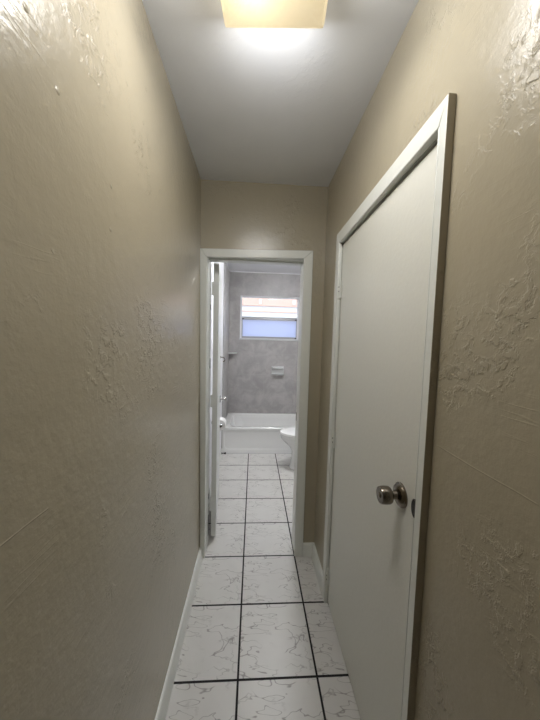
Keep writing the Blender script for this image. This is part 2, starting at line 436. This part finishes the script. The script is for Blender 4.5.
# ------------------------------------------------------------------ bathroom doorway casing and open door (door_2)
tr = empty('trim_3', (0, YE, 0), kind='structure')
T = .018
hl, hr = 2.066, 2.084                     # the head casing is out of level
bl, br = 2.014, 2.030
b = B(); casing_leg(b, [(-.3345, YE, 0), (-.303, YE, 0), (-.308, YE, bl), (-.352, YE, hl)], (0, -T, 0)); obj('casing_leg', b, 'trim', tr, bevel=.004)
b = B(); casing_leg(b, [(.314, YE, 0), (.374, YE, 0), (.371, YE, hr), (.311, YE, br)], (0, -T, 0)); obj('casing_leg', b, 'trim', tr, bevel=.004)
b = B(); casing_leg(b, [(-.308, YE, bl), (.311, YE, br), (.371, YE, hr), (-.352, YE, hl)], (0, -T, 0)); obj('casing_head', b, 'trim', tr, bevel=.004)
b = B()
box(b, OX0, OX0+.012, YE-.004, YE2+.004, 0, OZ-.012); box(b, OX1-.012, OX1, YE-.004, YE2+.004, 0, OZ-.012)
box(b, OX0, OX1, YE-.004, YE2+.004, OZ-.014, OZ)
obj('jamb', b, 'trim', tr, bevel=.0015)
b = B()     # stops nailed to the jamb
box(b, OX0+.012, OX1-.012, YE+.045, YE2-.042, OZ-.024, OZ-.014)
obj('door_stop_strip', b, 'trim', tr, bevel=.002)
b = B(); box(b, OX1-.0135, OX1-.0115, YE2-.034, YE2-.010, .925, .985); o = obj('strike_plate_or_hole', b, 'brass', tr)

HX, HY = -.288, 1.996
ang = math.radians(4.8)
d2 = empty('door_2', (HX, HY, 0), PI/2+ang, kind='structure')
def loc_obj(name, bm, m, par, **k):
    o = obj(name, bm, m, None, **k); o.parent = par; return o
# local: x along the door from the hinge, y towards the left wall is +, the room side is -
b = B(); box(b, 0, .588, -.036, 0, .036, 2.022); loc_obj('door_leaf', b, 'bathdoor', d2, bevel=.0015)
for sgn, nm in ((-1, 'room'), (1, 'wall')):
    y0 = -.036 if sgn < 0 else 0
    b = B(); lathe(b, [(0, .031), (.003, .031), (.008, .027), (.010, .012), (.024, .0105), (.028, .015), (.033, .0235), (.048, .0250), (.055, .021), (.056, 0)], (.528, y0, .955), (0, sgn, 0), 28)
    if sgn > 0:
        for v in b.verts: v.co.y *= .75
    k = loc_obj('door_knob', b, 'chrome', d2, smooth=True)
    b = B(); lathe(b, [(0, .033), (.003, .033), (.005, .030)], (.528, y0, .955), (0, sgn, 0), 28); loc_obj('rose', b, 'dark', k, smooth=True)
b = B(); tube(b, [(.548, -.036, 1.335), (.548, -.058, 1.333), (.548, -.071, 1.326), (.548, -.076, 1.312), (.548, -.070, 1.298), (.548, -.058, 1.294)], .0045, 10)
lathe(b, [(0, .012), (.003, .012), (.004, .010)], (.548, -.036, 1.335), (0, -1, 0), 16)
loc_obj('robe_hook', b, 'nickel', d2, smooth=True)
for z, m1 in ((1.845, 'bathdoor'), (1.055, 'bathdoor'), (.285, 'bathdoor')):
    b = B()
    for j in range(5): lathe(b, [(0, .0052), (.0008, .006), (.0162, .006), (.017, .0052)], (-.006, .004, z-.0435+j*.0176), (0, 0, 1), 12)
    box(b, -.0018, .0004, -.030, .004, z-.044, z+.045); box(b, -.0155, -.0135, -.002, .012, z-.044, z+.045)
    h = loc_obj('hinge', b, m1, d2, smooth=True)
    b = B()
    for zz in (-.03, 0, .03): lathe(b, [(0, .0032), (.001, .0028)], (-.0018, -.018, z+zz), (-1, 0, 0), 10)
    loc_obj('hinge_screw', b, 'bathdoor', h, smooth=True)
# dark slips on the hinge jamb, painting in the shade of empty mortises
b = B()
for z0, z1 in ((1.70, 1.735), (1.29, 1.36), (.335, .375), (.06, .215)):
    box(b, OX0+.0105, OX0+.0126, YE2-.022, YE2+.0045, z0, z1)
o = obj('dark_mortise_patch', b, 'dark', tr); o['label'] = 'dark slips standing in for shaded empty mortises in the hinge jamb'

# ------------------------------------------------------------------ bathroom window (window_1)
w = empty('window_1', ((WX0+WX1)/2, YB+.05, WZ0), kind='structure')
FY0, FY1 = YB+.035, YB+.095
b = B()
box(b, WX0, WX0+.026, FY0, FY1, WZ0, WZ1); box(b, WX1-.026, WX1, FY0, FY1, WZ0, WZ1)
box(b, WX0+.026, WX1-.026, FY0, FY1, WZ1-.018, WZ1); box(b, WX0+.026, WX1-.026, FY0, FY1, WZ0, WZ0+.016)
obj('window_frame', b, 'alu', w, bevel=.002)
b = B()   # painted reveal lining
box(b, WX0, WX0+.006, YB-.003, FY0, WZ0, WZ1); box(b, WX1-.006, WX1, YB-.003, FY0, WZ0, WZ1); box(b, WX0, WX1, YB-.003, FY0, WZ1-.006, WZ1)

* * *

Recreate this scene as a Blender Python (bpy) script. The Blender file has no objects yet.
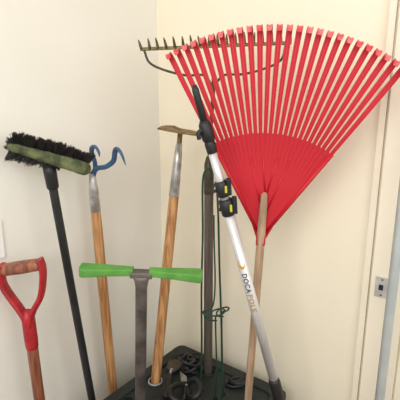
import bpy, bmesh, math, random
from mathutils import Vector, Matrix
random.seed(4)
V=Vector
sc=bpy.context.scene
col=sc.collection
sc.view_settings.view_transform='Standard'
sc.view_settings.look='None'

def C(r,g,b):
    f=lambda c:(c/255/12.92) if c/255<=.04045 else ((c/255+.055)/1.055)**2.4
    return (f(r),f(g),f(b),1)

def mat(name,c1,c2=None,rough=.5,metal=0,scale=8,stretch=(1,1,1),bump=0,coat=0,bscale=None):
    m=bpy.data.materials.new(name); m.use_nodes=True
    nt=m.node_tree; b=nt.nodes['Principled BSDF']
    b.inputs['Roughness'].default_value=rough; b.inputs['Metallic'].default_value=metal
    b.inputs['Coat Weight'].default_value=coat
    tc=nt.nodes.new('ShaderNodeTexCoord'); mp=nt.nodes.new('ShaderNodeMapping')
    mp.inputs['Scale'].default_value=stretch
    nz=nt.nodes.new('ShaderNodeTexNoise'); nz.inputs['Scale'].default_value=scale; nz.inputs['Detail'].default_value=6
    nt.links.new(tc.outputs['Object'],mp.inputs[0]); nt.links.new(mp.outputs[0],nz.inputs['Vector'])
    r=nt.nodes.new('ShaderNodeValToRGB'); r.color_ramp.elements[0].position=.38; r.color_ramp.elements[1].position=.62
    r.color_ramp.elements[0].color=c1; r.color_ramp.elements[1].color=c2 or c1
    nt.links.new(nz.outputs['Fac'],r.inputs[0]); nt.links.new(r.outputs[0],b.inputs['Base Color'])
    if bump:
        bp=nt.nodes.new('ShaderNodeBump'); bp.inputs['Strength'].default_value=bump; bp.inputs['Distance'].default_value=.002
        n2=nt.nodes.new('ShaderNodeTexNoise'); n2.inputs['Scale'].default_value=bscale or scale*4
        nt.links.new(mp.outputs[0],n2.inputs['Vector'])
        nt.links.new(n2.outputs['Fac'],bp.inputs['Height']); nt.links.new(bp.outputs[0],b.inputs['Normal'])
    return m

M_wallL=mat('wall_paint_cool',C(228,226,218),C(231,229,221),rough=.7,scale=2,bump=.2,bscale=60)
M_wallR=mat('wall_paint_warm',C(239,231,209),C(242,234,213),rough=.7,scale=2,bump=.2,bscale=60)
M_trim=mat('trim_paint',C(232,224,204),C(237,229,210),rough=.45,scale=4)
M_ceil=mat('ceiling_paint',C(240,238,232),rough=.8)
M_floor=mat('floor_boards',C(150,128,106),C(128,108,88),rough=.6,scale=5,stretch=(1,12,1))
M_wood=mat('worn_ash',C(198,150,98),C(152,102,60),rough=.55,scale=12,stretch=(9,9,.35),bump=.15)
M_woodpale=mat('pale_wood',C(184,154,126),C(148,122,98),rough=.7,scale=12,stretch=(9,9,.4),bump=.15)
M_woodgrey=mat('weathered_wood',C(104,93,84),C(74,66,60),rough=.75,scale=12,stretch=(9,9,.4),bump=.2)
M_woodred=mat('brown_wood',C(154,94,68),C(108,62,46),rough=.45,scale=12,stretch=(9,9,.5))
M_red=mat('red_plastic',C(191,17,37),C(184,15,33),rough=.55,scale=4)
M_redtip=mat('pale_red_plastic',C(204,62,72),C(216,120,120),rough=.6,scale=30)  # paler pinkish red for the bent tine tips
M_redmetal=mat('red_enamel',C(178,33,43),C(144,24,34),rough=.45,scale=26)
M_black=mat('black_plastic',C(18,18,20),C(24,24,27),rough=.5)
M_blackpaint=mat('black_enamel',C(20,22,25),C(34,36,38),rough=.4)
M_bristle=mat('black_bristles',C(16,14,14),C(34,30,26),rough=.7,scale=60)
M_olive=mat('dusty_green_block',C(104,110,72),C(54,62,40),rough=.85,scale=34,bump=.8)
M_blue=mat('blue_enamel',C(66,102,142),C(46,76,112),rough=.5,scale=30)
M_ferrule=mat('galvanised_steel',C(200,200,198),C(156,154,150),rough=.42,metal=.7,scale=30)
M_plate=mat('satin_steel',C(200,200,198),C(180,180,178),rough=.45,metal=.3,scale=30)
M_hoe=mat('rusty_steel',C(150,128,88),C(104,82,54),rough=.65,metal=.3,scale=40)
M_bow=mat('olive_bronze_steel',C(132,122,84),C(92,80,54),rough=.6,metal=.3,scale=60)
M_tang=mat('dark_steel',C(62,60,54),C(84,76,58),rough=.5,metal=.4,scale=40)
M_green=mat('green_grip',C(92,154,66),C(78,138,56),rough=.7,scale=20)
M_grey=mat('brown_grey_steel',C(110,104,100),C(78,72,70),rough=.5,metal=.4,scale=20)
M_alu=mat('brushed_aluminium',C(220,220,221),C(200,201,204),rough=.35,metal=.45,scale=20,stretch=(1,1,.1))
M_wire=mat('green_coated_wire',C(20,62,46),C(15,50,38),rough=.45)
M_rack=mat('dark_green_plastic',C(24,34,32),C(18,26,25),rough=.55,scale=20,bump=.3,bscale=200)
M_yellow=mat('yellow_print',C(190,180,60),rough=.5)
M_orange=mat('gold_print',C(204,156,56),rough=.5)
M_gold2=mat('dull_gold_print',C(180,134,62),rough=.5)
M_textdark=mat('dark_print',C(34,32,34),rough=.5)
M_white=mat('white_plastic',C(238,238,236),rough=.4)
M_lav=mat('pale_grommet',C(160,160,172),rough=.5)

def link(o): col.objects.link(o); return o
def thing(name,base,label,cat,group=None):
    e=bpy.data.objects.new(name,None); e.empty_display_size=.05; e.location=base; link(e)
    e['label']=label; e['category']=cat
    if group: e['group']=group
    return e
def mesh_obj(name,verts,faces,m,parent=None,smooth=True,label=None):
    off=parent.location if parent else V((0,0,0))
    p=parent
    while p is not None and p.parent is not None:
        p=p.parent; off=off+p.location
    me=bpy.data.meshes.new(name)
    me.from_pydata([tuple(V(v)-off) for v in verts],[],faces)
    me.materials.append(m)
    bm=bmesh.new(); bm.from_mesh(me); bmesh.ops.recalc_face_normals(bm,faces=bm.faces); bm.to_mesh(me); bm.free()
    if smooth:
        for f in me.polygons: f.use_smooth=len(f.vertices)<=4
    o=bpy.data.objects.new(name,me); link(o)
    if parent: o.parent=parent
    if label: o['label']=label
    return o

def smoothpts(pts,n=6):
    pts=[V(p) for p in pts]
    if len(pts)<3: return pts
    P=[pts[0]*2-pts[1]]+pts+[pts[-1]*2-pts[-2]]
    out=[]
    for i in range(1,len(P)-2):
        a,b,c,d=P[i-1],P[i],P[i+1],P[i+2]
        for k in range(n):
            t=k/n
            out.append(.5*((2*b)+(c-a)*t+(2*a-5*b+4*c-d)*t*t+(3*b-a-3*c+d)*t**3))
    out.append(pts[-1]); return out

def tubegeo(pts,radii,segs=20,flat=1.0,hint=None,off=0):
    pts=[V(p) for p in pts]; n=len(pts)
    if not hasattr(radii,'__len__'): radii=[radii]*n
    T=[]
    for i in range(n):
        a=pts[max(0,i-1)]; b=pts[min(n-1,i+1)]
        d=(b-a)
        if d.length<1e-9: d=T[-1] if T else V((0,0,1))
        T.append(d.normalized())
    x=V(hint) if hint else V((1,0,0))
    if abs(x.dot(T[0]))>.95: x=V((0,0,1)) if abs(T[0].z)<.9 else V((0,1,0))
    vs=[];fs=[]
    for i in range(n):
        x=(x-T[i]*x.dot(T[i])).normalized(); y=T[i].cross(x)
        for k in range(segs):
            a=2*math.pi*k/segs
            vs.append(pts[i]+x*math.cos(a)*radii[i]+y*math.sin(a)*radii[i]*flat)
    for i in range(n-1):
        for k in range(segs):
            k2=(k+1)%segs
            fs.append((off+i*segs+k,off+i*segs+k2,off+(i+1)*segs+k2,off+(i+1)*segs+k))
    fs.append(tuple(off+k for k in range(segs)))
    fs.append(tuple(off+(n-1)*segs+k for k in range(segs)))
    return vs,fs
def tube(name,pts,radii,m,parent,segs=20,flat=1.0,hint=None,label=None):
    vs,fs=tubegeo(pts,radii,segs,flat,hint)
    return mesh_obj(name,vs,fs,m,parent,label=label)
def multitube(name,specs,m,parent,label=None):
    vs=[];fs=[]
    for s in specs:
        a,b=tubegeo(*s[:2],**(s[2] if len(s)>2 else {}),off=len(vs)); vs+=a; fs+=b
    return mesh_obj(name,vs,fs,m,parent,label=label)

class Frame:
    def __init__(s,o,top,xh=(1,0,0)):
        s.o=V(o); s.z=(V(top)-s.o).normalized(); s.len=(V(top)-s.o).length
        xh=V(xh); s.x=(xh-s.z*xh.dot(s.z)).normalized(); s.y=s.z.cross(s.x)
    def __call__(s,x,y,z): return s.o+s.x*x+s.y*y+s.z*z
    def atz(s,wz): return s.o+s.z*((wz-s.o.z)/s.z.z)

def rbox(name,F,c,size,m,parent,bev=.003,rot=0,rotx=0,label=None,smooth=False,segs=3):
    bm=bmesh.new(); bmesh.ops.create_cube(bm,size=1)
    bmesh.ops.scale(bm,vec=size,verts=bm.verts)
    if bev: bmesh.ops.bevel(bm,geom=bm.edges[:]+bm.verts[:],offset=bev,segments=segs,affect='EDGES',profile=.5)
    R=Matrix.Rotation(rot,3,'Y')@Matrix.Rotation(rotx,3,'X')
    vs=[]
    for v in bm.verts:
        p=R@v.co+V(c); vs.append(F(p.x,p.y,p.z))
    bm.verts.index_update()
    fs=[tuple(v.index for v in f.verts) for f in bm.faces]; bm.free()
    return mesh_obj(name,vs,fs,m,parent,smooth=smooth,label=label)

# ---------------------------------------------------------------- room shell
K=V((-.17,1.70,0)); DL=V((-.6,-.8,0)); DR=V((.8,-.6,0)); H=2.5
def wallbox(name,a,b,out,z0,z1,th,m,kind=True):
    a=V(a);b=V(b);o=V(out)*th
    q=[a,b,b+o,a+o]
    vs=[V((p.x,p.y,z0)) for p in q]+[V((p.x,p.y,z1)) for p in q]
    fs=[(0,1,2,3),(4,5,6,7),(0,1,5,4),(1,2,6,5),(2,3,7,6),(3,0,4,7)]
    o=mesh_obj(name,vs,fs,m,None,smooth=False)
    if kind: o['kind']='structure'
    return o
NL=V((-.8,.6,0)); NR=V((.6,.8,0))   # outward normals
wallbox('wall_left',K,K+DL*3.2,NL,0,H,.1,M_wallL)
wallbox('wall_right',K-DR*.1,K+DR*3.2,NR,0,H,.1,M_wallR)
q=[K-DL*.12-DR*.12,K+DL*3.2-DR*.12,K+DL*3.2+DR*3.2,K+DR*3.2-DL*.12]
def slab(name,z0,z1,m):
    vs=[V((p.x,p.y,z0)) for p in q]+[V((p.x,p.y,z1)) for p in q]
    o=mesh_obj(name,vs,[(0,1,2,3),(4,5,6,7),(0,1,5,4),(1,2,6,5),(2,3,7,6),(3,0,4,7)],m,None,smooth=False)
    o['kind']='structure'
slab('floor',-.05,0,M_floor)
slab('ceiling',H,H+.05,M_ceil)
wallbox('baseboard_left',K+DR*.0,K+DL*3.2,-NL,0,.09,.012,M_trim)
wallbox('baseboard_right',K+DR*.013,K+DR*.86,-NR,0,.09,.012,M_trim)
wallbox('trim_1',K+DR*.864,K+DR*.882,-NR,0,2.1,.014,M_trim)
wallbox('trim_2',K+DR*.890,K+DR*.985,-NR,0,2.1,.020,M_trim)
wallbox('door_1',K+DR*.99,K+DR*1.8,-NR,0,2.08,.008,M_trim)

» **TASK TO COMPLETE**
Only the lines running from the line with "Keep writing the" through the line with "b, 'brass', tr)" should be repeated, exactly and with both ends kept.

» **THE SOLUTION**
Keep writing the Blender script for this image. This is part 2, starting at line 436. This part finishes the script. The script is for Blender 4.5.
# ------------------------------------------------------------------ bathroom doorway casing and open door (door_2)
tr = empty('trim_3', (0, YE, 0), kind='structure')
T = .018
hl, hr = 2.066, 2.084                     # the head casing is out of level
bl, br = 2.014, 2.030
b = B(); casing_leg(b, [(-.3345, YE, 0), (-.303, YE, 0), (-.308, YE, bl), (-.352, YE, hl)], (0, -T, 0)); obj('casing_leg', b, 'trim', tr, bevel=.004)
b = B(); casing_leg(b, [(.314, YE, 0), (.374, YE, 0), (.371, YE, hr), (.311, YE, br)], (0, -T, 0)); obj('casing_leg', b, 'trim', tr, bevel=.004)
b = B(); casing_leg(b, [(-.308, YE, bl), (.311, YE, br), (.371, YE, hr), (-.352, YE, hl)], (0, -T, 0)); obj('casing_head', b, 'trim', tr, bevel=.004)
b = B()
box(b, OX0, OX0+.012, YE-.004, YE2+.004, 0, OZ-.012); box(b, OX1-.012, OX1, YE-.004, YE2+.004, 0, OZ-.012)
box(b, OX0, OX1, YE-.004, YE2+.004, OZ-.014, OZ)
obj('jamb', b, 'trim', tr, bevel=.0015)
b = B()     # stops nailed to the jamb
box(b, OX0+.012, OX1-.012, YE+.045, YE2-.042, OZ-.024, OZ-.014)
obj('door_stop_strip', b, 'trim', tr, bevel=.002)
b = B(); box(b, OX1-.0135, OX1-.0115, YE2-.034, YE2-.010, .925, .985); o = obj('strike_plate_or_hole', b, 'brass', tr)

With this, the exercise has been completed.